Le ansie del presente

La narrazione storica, al di là delle stesse incongruenze dei programmi ministeriali, ha subito le ripetute torsioni alle quali la scuola, in questi ultimi vent’anni, è stata sottoposta, sia come circuito educativo che come sistema culturale. Riflette al suo interno le contraddizioni di una società che non solo ha faticato a fare i conti con il proprio passato ma che ha ancora maggiori difficoltà a raccordarsi ad un presente che vive come fonte di ansia e interpreta come incomprensibile e inesplicabile. La memoria, qui, rischia più che mai di diventare un succedaneo della storia come narrazione comune, traducendosi in facile identificazione emotiva. Come tale, tanto intensa nel momento della sua condivisione quanto revocabile nel momento in cui l’empatia può essere spesa per un altro oggetto di interesse.

La delicatezza di questo passaggio non può sfuggire, ancor più se si conviene con Loewenthal che Auschwitz «non disegna l’identità ebraica» ma, nel suo essere storia di vuoti, di assenze, dice che cosa l’Europa avrebbe potuto essere e, in parte, cosa è stata capace di divenire consapevolmente, sotto la guida di leadership modernizzanti e, nel medesimo tempo, criminali.

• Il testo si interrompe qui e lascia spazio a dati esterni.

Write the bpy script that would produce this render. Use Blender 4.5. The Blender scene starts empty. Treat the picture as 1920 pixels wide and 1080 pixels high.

Il problema si ripropone, ed è il terzo elemento, dal momento che avremo sempre più spesso a che fare con cittadinanze multiculturali, basate su società poco inclusive e sul ritorno dei comunitarismi. La molteplicità delle identità e dei linguaggi rappresenta già da adesso una sfida, che non può essere affrontata con il ricorso ai moniti. Poiché il vero nocciolo non è solo come si racconta la Storia ma come si fanno coesistere insieme molte storie. Che non sono meno vere per il fatto di essere plurali, prodotto di identità eterogenee e di traiettorie esistenziali imprevedibili.